Make an exact copy of all the material below, apart from the pictures.

• **MATERIAL**
* Begin *
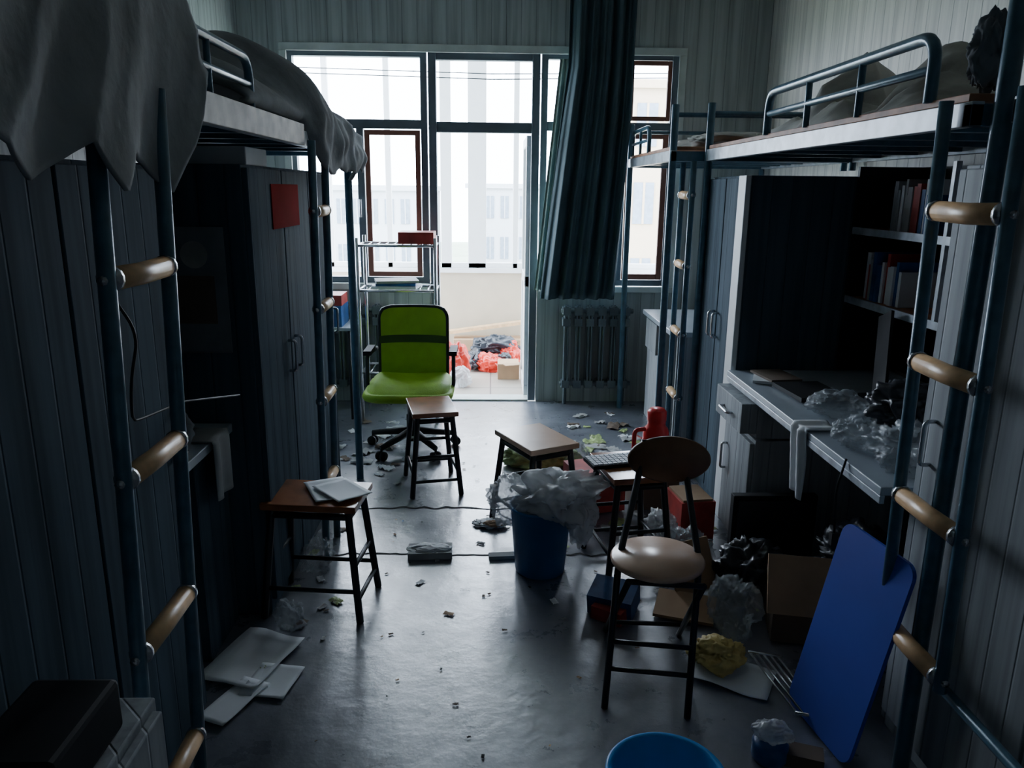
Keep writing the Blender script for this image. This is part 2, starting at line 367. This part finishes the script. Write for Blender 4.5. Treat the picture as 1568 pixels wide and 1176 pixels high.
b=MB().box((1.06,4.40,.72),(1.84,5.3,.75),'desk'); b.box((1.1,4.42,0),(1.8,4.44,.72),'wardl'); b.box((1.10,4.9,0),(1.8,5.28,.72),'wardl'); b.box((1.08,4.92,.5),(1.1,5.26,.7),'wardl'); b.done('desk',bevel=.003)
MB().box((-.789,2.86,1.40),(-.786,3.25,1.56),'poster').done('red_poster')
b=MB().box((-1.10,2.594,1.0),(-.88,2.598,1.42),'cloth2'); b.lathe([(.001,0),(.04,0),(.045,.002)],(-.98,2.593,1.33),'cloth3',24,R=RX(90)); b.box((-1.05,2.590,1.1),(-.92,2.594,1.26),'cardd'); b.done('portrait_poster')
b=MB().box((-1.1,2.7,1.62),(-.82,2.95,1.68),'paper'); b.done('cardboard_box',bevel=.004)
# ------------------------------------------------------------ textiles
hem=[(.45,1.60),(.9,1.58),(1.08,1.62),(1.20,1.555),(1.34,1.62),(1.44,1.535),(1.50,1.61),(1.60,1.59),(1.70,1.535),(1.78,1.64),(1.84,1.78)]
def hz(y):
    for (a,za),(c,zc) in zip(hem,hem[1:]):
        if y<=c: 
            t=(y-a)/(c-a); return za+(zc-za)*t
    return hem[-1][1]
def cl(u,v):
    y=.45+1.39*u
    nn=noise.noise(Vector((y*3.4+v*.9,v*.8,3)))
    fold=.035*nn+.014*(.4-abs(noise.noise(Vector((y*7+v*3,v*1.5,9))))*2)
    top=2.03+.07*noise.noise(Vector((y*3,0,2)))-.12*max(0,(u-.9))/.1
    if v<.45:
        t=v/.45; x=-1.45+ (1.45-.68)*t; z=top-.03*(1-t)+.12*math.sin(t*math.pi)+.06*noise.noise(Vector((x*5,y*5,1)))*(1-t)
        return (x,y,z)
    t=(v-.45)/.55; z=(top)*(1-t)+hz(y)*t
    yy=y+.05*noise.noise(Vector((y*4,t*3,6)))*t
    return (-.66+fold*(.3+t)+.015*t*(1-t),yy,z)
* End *
• **SOLUTION**
Keep writing the Blender script for this image. This is part 2, starting at line 367. This part finishes the script. Write for Blender 4.5. Treat the picture as 1568 pixels wide and 1176 pixels high.
b=MB().box((1.06,4.40,.72),(1.84,5.3,.75),'desk'); b.box((1.1,4.42,0),(1.8,4.44,.72),'wardl'); b.box((1.10,4.9,0),(1.8,5.28,.72),'wardl'); b.box((1.08,4.92,.5),(1.1,5.26,.7),'wardl'); b.done('desk',bevel=.003)
MB().box((-.789,2.86,1.40),(-.786,3.25,1.56),'poster').done('red_poster')
b=MB().box((-1.10,2.594,1.0),(-.88,2.598,1.42),'cloth2'); b.lathe([(.001,0),(.04,0),(.045,.002)],(-.98,2.593,1.33),'cloth3',24,R=RX(90)); b.box((-1.05,2.590,1.1),(-.92,2.594,1.26),'cardd'); b.done('portrait_poster')
b=MB().box((-1.1,2.7,1.62),(-.82,2.95,1.68),'paper'); b.done('cardboard_box',bevel=.004)
# ------------------------------------------------------------ textiles
hem=[(.45,1.60),(.9,1.58),(1.08,1.62),(1.20,1.555),(1.34,1.62),(1.44,1.535),(1.50,1.61),(1.60,1.59),(1.70,1.535),(1.78,1.64),(1.84,1.78)]
def hz(y):
    for (a,za),(c,zc) in zip(hem,hem[1:]):
        if y<=c: 
            t=(y-a)/(c-a); return za+(zc-za)*t
    return hem[-1][1]
def cl(u,v):
    y=.45+1.39*u
    nn=noise.noise(Vector((y*3.4+v*.9,v*.8,3)))
    fold=.035*nn+.014*(.4-abs(noise.noise(Vector((y*7+v*3,v*1.5,9))))*2)
    top=2.03+.07*noise.noise(Vector((y*3,0,2)))-.12*max(0,(u-.9))/.1
    if v<.45:
        t=v/.45; x=-1.45+ (1.45-.68)*t; z=top-.03*(1-t)+.12*math.sin(t*math.pi)+.06*noise.noise(Vector((x*5,y*5,1)))*(1-t)
        return (x,y,z)
    t=(v-.45)/.55; z=(top)*(1-t)+hz(y)*t
    yy=y+.05*noise.noise(Vector((y*4,t*3,6)))*t
    return (-.66+fold*(.3+t)+.015*t*(1-t),yy,z)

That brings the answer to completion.